- Channel 4 set to keep Fleetwood Mac’s ‘The Chain’ as intro music on their Formula One coverage starting this season
- The BBC had used the track as its Formula One title music since 1978
- Fleetwood Mac recorded the song for their Rumours album in 1976
- Channel 4 will screen 10 live races and show highlights of the other 11
By Philip Duncan, Daily Mail
12 February 2016
Channel 4, the new terrestrial home of Formula One, will use Fleetwood Mac’s The Chain as its title music.
The song has become synonymous with the sport on the BBC since it was first adopted by the corporation in 1978.
Channel 4 tweeted on Friday: ‘F1 has a new home but some things just have to remain: we’re chuffed to announce that The Chain by Fleetwood Mac will be our title music.’
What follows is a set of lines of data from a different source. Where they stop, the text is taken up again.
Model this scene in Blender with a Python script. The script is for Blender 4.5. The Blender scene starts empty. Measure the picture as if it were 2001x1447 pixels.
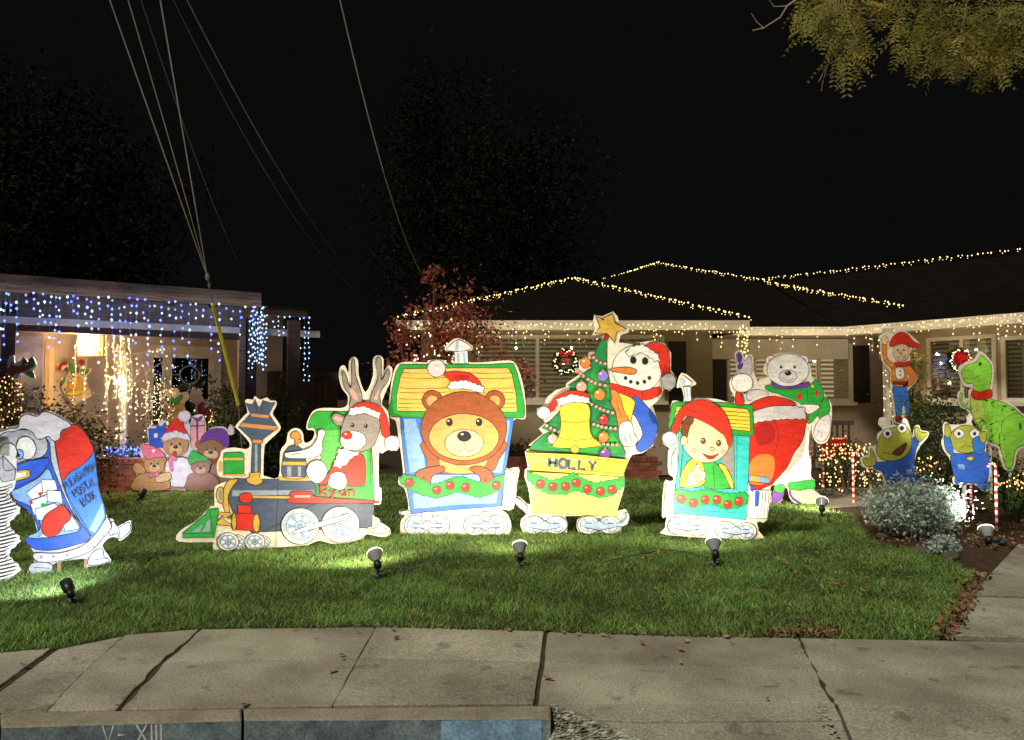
import bpy, math, random
import numpy as np
from mathutils import Vector, Matrix
random.seed(7); RNG = np.random.default_rng(11)
C = bpy.context.scene.collection
S = bpy.context.scene
# ------------------------------------------------------------------ camera, world, moon-dim key, exposure
W, H, F, HC = 2001, 1447, 1430.0, 1.5
PITCH = math.atan((775 - 723.5) / F)
cam = bpy.data.cameras.new('camera'); cam.sensor_width = 36; cam.lens = 36 * F / W
cam.clip_start = .05; cam.clip_end = 1000
co = bpy.data.objects.new('camera', cam); C.objects.link(co)
co.location = (0, 0, HC); co.rotation_euler = (math.pi / 2 + PITCH, 0, 0); S.camera = co
w = bpy.data.worlds.new('World'); S.world = w; w.use_nodes = True
bg = w.node_tree.nodes['Background']; bg.inputs[0].default_value = (.0032, .0032, .0031, 1); bg.inputs[1].default_value = 1
sl = bpy.data.lights.new('sun', 'SUN'); sl.energy = 2.3; sl.angle = math.radians(8); sl.color = (1, .92, .75)
so = bpy.data.objects.new('sun', sl); C.objects.link(so)
so.rotation_euler = Vector((.42, .62, -1.0)).to_track_quat('-Z', 'Y').to_euler()
S.view_settings.view_transform = 'Standard'; S.view_settings.look = 'None'; S.view_settings.exposure = 0; S.view_settings.gamma = 1
S.view_settings.use_curve_mapping = False
# ------------------------------------------------------------------ pixel <-> place
def ray(px, py):
    x = (px - 1000.5) / F; y = -(py - 723.5) / F
    c, s = math.cos(PITCH), math.sin(PITCH)
    return Vector((x, c - y * s, y * c + s))
def ground(px, py, z=0.0):
    d = ray(px, py); t = (z - HC) / d.z
    return Vector((d.x * t, d.y * t, z))
def at(px, py, Y):
    d = ray(px, py); t = Y / d.y
    return Vector((d.x * t, Y, HC + d.z * t))
class Frame:
    def __init__(s, P, yaw): s.P = Vector((P[0], P[1], 0)); s.yaw = yaw; s.u = Vector((math.cos(yaw), math.sin(yaw), 0)); s.n = Vector((-math.sin(yaw), math.cos(yaw), 0))
    def back(s, d): return Frame(s.P + s.n * d, s.yaw)
    def hit(s, px, py):
        d = ray(px, py); O = Vector((0, 0, HC)); t = (s.P - O).dot(s.n) / d.dot(s.n)
        q = O + d * t; return ((q - s.P).dot(s.u), q.z)
    def w(s, a, b, z): return s.P + s.u * a + s.n * b + Vector((0, 0, z))
# ------------------------------------------------------------------ materials
MATS = {}
def mat(key, col, rough=.7, kind='plain', **k):
    if key in MATS: return MATS[key]
    m = bpy.data.materials.new(key); m.use_nodes = True; nt = m.node_tree; N = nt.nodes; Lk = nt.links
    b = N['Principled BSDF']; b.inputs['Roughness'].default_value = rough
    b.inputs['Specular IOR Level'].default_value = k.get('spec', .3)
    if 'metal' in k: b.inputs['Metallic'].default_value = k['metal']
    tc = N.new('ShaderNodeTexCoord'); vec = tc.outputs['Object']
    sc = k.get('scale', 6.0)
    mp = N.new('ShaderNodeMapping'); mp.inputs['Scale'].default_value = k.get('stretch', (1, 1, 1)); Lk.new(vec, mp.inputs[0])
    n1 = N.new('ShaderNodeTexNoise'); n1.inputs['Scale'].default_value = sc; n1.inputs['Detail'].default_value = k.get('detail', 5); n1.inputs['Roughness'].default_value = .6
    Lk.new(mp.outputs[0], n1.inputs['Vector'])
    cr = N.new('ShaderNodeValToRGB'); v = k.get('var', .15)
    c2 = k.get('col2'); 
    lo = tuple(max(0, c * (1 - v)) for c in col) if c2 is None else c2
    hi = tuple(min(1, c * (1 + v)) for c in col) if c2 is None else col
    cr.color_ramp.elements[0].color = (*lo, 1); cr.color_ramp.elements[1].color = (*hi, 1)
    cr.color_ramp.elements[0].position = .5 - k.get('soft', .18); cr.color_ramp.elements[1].position = .5 + k.get('soft', .18)
    Lk.new(n1.outputs['Fac'], cr.inputs[0]); out = cr.outputs[0]
    if k.get('fine'):
        n2 = N.new('ShaderNodeTexNoise'); n2.inputs['Scale'].default_value = k['fine']; n2.inputs['Detail'].default_value = 3; Lk.new(vec, n2.inputs['Vector'])
        mr = N.new('ShaderNodeMapRange'); mr.inputs['From Min'].default_value = .3; mr.inputs['From Max'].default_value = .7
        fa = k.get('fine_amt', .25); mr.inputs['To Min'].default_value = 1 - fa; mr.inputs['To Max'].default_value = 1 + fa
        Lk.new(n2.outputs['Fac'], mr.inputs['Value'])
        mx = N.new('ShaderNodeVectorMath'); mx.operation = 'SCALE'; Lk.new(out, mx.inputs[0]); Lk.new(mr.outputs[0], mx.inputs['Scale']); out = mx.outputs[0]
    if k.get('spots'):
        n4 = N.new('ShaderNodeTexNoise'); n4.inputs['Scale'].default_value = k['spots']; n4.inputs['Detail'].default_value = 4; Lk.new(vec, n4.inputs['Vector'])
        mr = N.new('ShaderNodeMapRange'); mr.inputs['From Min'].default_value = .62; mr.inputs['From Max'].default_value = .68; mr.inputs['To Min'].default_value = 1; mr.inputs['To Max'].default_value = .62
        Lk.new(n4.outputs['Fac'], mr.inputs['Value']); mx = N.new('ShaderNodeVectorMath'); mx.operation = 'SCALE'; Lk.new(out, mx.inputs[0]); Lk.new(mr.outputs[0], mx.inputs['Scale']); out = mx.outputs[0]
    if k.get('rand'):
        oi = N.new('ShaderNodeObjectInfo'); mr = N.new('ShaderNodeMapRange'); mr.inputs['To Min'].default_value = 1 - k['rand']; mr.inputs['To Max'].default_value = 1 + k['rand']
        Lk.new(oi.outputs['Random'], mr.inputs['Value'])
        mx = N.new('ShaderNodeVectorMath'); mx.operation = 'SCALE'; Lk.new(out, mx.inputs[0]); Lk.new(mr.outputs[0], mx.inputs['Scale']); out = mx.outputs[0]
    if k.get('attr'):
        a = N.new('ShaderNodeAttribute'); a.attribute_name = 'tint'
        mx = N.new('ShaderNodeVectorMath'); mx.operation = 'MULTIPLY'; Lk.new(out, mx.inputs[0]); Lk.new(a.outputs['Color'], mx.inputs[1]); out = mx.outputs[0]
    Lk.new(out, b.inputs['Base Color'])
    if k.get('bump'):
        bp = N.new('ShaderNodeBump'); bp.inputs['Strength'].default_value = k['bump']; bp.inputs['Distance'].default_value = k.get('bdist', .01)
        n3 = N.new('ShaderNodeTexNoise'); n3.inputs['Scale'].default_value = k.get('bscale', 60); n3.inputs['Detail'].default_value = 4; Lk.new(vec, n3.inputs['Vector'])
        Lk.new(n3.outputs['Fac'], bp.inputs['Height']); Lk.new(bp.outputs[0], b.inputs['Normal'])
    if k.get('transl'):
        t = N.new('ShaderNodeBsdfTranslucent'); Lk.new(out, t.inputs[0]); ms = N.new('ShaderNodeMixShader'); ms.inputs[0].default_value = k['transl']
        Lk.new(b.outputs[0], ms.inputs[1]); Lk.new(t.outputs[0], ms.inputs[2]); Lk.new(ms.outputs[0], N['Material Output'].inputs[0])
    MATS[key] = m; return m
def emit(key, col, st, mis=False):
    if key in MATS: return MATS[key]
    m = bpy.data.materials.new(key); m.use_nodes = True; b = m.node_tree.nodes['Principled BSDF']
    b.inputs['Base Color'].default_value = (*col, 1); b.inputs['Emission Color'].default_value = (*col, 1); b.inputs['Emission Strength'].default_value = st
    if not mis: m.cycles.emission_sampling = 'NONE'
    MATS[key] = m; return m
def glassmat(key='window_glass', tint=(.9, .95, .95), gl=.12):
    if key in MATS: return MATS[key]
    m = bpy.data.materials.new(key); m.use_nodes = True; N = m.node_tree.nodes; Lk = m.node_tree.links
    N.remove(N['Principled BSDF']); t = N.new('ShaderNodeBsdfTransparent'); t.inputs[0].default_value = (*tint, 1)
    g = N.new('ShaderNodeBsdfGlossy'); g.inputs['Roughness'].default_value = .03
    f = N.new('ShaderNodeFresnel'); f.inputs[0].default_value = 1.5; ad = N.new('ShaderNodeMath'); ad.operation = 'ADD'; ad.inputs[1].default_value = gl
    Lk.new(f.outputs[0], ad.inputs[0]); ms = N.new('ShaderNodeMixShader'); Lk.new(ad.outputs[0], ms.inputs[0]); Lk.new(t.outputs[0], ms.inputs[1]); Lk.new(g.outputs[0], ms.inputs[2])
    Lk.new(ms.outputs[0], N['Material Output'].inputs[0]); MATS[key] = m; return m
PAL = dict(cream=(.80, .74, .62), white=(.80, .80, .78), line=(.045, .03, .02), green=(.03, .36, .05), dgreen=(.02, .24, .07), yellow=(.80, .62, .06), pale_yellow=(.80, .74, .16),
    roof_yellow=(.80, .52, .12), blue=(.04, .14, .62), lblue=(.25, .45, .80), navy=(.07, .10, .17), steel=(.30, .36, .45), red=(.68, .035, .02), dred=(.45, .02, .02), orange=(.74, .24, .05), tan=(.66, .38, .12),
    brown=(.34, .09, .03), dbrown=(.16, .05, .02), gold=(.66, .42, .07), peach=(.80, .58, .36), grey=(.28, .25, .23), lgrey=(.52, .52, .56), pink=(.74, .36, .34), teal=(.04, .52, .52), dteal=(.03, .36, .38),
    purple=(.16, .05, .35), lilac=(.25, .20, .60), skyblue=(.22, .42, .80), wheelblue=(.38, .52, .74), lime=(.30, .74, .07), llime=(.62, .78, .15), frog=(.42, .45, .06), copper=(.62, .27, .08),
    bear1=(.50, .28, .12), bear2=(.62, .42, .22), bear3=(.28, .13, .07), black=(.02, .02, .02), snow=(.66, .64, .68), deep_blue=(.03, .11, .60), cobalt=(.05, .20, .66), beige=(.72, .55, .35), hotpink=(.75, .18, .30), marker_green=(.12, .50, .10))
def paint(c):
    if c == 'line': return mat('paint_line', PAL['line'], .6, var=.3, scale=20)
    return mat('paint_' + c, PAL[c], .45, var=.22, scale=6, stretch=(1, 1, 3.4), detail=7, soft=.22, fine=38, fine_amt=.13, spec=.35)
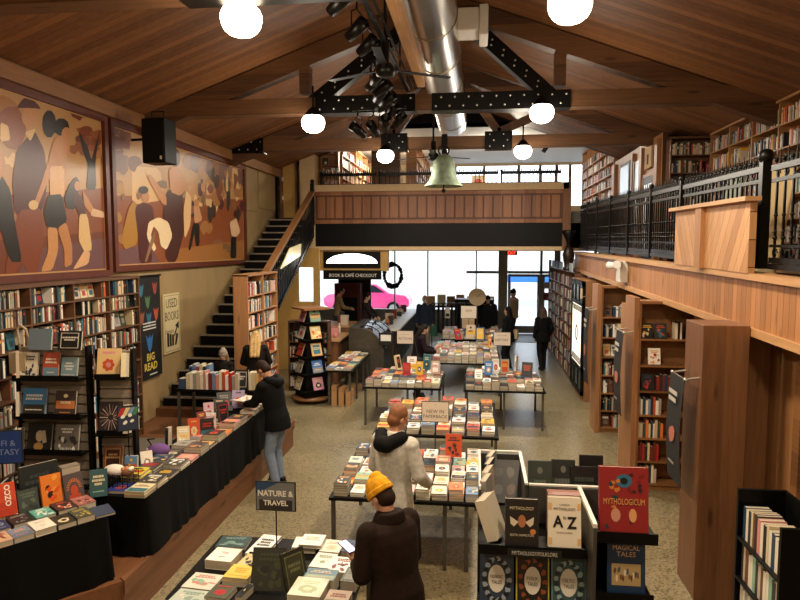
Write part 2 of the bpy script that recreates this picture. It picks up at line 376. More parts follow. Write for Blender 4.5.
# ---------------- shopfront at the far end
fr = MB(); X0, X1 = -7.5, 4.55
def mullion(x, wd=.07, z0=0, z1=3.3): fr.box(x-wd/2, YF-.06, z0, x+wd/2, YF+.06, z1)
for x in (-7.4, -5.2, -3.2, -1.9): mullion(x, .05, .9)
mullion(-0.02, .05, .9); fr.box(.83, YF-.07, 2.3, 1.17, YF+.07, 2.42); mullion(2.45, .09); mullion(3.05, .22); mullion(4.45, .1)
fr.box(-.4, YF-.06, 2.32, X1, YF+.06, 2.42).box(X0, YF-.08, 3.2, X1, YF+.08, 3.32).box(X0, YF-.08, 0, .85, YF+.08, .9)
fw = struct('window_1', fr, M['alu'])
MB().box(X0, YF-.01, .9, .85, YF+.01, 3.2).build('pane', M['glass'], fw)
MB().box(1.2, YF-.01, 2.42, X1, YF+.01, 3.2).build('pane', M['glass'], fw)
for k, (xa, xb) in enumerate(((1.2, 2.4), (3.18, 4.4), (2.5, 2.94))):
    dd = MB().box(xa, YF-.04, .02, xa+.09, YF+.03, 2.3).box(xb-.09, YF-.04, .02, xb, YF+.03, 2.3).box(xa+.09, YF-.04, 2.2, xb-.09, YF+.03, 2.3).box(xa+.09, YF-.04, .02, xb-.09, YF+.03, .3)
    do = struct('door_%d' % (k+3), dd, M['alu'])
    MB().box(xa+.09, YF-.01, .3, xb-.09, YF, 2.2).build('pane', M['glass'], do)
    MB().tube((xb-.05, YF-.09, .85), (xb-.05, YF-.09, 1.5), .015).build('door_handle', M['bolt'], do)
struct('trim_pillar', MB().box(.83, YF-.2, 0, 1.17, YF+.08, 3.2), plain('pillar_paint', '#8a8478', .6))
struct('floor_doormat', MB().box(1.0, 22.6, 0, 4.0, 24.6, .012), M['black'])
# upstairs far windows
fu = MB()
fu.box(X0, YF-.08, 3.3, X1, YF+.08, 4.9).box(X0, YF-.08, 6.42, X1, YF+.08, 6.6).box(X0, YF-.08, 4.9, -1.8, YF+.08, 6.42)
struct('wall_front_upper', fu, M['cream'])
f2 = MB()
for x in (-1.75, -.9, .2, 1.5, 2.3, 2.9, 3.4, 4.4): f2.box(x, YF-.05, 4.9, x+.1, YF+.05, 6.42)
w2 = struct('window_2', f2, M['beam']); MB().box(-1.8, YF-.01, 4.9, X1, YF+.01, 6.42).build('pane', M['glass'], w2)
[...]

Former McLaren driver David Coulthard has already made the switch from the BBC to Channel 4, but Suzi Perry, the presenter of the BBC’s F1 coverage following the departure of Jake Humphrey to BT Sport in 2013, last week ruled out joining him.
Channel 4 will show 10 races live – without commercial breaks – and screen extensive highlights of the remaining 11 races scheduled for the upcoming season which gets under way in Melbourne on March 20.
THE CHAIN
‘The Chain’ was the seventh track on Fleetwood Mac’s February 1977 album ‘Rumours’ having been created the previous year.
It was created by combining segments from previously rejected songs and therefore is the only song on the album to be credited to all five band members of the time – Lindsey Buckingham, Mick Fleetwood, Christine McVie, John McVie and Stevie Nicks.
The bass section at the end of ‘The Chain’ was created by Fleetwood and John McVie, then combined with lyrics written separately by Nicks. She and Christine McVie then reworked the first part of the song.
To complete the song, Buckingham recycled the intro from an earlier duet with Nicks called ‘Lola (My Love)’ from their self-titled 1973 album.
The song became highly recognisable in the United Kingdom when the BBC adopted it for their Formula One coverage in 1978 until 1997. It returned when the BBC regained the broadcast rights in 2011.
At that time, as a result of a campaign to get ‘The Chain’ to No 1 in the UK chart, it peaked at No 81.
A 1997 re-release of the track on a live album ‘The Dance’ topped at No 30 in the American charts.